Antes de se esmiuçar a origem do topónimo, convirá lembrar que a primeira preocupação com os escravos era baptizá-los, percebessem ou não o significado, e só depois eram trazidos para servir em Lisboa. Portanto, os escravos eram membros da comunidade cristã. Ora, como é sabido, todo o cristão tinha de ser sepultado em terreno sagrado, ou seja, então dentro das igrejas, quando havia posses para tal, ou nos adros respectivos, para os mais carenciados. Logo atirar corpos de cristãos para poços não era prática legitimada, pelo que tal ideia não tem qualquer fundamento.

No entanto, no século XVI, por exemplo, quando Lisboa era assolada por epidemias de peste, sabe-se que o rei D. Manuel mandou abrir valas comuns para recolher cadáveres pestíferos, quer por as igrejas estarem sobrelotadas, quer para evitar contágios. Sabe-se mesmo que uma dessas valas foi aberta não longe desta zona do actual Poço dos Negros, então área erma na periferia da cidade.

Após o concílio de Trento, os dois ramos dos beneditinos, ordens até então cingidas ao mundo rural, instalaram conventos dentro das cidades. Os cistercienses, ditos os Brancos dada a cor da capa, abrem no convento do Desterro uma "sucursal" da casa-mãe de Alcobaça. Quanto aos cluniacenses, chamados os Negros, por ser dessa cor a sua larga capa, vieram de Tibães e Santo Tirso para a capital. Adquiriram uma enorme propriedade na encosta que hoje chamamos a Estrela, limitada em baixo pelo vale que rapidamente se chamou de São Bento.

No princípio da encosta, construíram, a partir de finais do século XVI, o seu enorme mosteiro, dito claro de São Bento, que ainda hoje mantém o nome mas cujos "recolhidos" professam ordens bem diversas: é a nossa Assembleia da República, que já foi Cortes e Nacional.

Como é sabido a zona ocidental de Lisboa foi sempre carenciada de água, pelo menos até D. João V construir o Aqueduto. Por isso qualquer nascente era uma bênção.

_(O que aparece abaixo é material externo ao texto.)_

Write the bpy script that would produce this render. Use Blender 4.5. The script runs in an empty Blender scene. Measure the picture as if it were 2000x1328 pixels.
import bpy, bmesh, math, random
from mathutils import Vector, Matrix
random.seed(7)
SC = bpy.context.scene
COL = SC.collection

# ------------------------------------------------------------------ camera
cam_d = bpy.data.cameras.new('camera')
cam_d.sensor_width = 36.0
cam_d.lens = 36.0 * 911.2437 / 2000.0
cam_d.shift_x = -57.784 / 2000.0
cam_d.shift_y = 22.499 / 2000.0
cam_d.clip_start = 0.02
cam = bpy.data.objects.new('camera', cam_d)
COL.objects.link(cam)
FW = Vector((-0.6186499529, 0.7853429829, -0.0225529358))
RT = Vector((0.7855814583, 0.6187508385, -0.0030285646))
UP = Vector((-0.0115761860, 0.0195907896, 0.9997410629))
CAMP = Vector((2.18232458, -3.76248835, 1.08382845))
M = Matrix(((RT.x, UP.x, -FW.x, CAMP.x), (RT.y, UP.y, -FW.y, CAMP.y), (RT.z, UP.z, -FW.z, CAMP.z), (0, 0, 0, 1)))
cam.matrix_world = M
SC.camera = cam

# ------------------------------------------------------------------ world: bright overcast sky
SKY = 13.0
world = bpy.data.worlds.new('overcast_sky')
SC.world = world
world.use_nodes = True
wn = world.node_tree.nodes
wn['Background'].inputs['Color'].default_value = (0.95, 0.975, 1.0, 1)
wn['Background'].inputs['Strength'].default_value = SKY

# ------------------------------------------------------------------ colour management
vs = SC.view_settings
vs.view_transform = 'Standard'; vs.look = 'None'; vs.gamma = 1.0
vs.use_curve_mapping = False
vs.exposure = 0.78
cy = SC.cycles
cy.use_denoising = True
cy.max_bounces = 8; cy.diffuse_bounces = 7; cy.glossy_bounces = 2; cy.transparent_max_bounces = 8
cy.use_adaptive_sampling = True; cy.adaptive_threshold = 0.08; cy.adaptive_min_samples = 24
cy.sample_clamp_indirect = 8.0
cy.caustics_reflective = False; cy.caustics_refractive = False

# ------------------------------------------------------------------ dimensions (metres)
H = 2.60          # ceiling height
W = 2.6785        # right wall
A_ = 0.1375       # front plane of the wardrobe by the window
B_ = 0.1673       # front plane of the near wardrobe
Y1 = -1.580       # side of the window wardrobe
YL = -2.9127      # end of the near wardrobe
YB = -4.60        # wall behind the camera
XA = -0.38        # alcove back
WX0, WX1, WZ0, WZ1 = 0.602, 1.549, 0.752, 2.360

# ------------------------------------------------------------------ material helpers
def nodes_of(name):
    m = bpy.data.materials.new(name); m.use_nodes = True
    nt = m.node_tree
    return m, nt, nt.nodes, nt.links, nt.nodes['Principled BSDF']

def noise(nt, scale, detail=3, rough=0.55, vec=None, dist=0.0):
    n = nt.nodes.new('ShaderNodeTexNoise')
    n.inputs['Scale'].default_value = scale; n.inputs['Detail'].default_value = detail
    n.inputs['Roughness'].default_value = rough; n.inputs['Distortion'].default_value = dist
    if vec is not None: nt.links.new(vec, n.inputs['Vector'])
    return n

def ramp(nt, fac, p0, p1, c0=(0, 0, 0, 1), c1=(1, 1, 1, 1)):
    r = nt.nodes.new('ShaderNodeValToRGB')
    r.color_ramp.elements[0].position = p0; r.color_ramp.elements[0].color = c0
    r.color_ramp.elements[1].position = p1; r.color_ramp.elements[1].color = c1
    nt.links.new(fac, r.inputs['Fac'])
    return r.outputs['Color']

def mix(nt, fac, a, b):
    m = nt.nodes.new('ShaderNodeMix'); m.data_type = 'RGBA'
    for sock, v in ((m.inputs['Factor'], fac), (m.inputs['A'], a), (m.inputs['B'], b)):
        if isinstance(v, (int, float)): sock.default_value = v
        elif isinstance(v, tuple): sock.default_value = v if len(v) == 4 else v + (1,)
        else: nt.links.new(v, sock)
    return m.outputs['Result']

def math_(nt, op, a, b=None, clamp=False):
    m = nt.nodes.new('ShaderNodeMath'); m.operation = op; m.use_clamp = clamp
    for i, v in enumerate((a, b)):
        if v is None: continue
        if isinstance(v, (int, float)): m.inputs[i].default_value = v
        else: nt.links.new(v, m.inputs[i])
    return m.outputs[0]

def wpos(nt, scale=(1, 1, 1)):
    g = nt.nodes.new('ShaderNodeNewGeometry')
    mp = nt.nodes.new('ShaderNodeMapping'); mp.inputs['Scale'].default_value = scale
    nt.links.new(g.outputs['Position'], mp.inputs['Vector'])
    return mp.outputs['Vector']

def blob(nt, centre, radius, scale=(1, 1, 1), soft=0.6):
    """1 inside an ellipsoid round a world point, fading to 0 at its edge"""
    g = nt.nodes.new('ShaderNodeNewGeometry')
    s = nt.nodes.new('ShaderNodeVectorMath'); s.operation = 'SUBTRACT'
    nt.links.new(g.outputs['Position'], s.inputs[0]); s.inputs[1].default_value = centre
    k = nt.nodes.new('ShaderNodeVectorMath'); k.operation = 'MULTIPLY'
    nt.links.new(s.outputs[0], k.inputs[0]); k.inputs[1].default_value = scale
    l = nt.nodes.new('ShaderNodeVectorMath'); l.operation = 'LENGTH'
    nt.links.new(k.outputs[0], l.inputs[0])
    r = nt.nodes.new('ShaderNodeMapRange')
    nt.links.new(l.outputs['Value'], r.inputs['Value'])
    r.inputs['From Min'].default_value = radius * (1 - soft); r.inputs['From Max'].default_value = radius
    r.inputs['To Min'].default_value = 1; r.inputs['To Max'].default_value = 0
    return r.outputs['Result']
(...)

Acontece que os padres Negros, como todos lhes chamavam, dispunham, no limite sul da propriedade, de um poço farto que rapidamente - talvez até para ganhar simpatias - puseram à disposição da vizinhança. Daí, agradecidos, os beneficiários usufruíam a água preciosa que os padres lhes ofereciam, chamando-lhe por isso o Poço dos Padres Negros, ou, para encurtar, o Poço dos Negros.

É esta, simplesmente, a origem do topónimo que tanta indignação tem gerado em espíritos por certo pesarosos pelas práticas menos humanas dos seus antepassados. Só que neste caso não há razão para tal, pois os Negros são meros padres disponíveis a ajudar o próximo.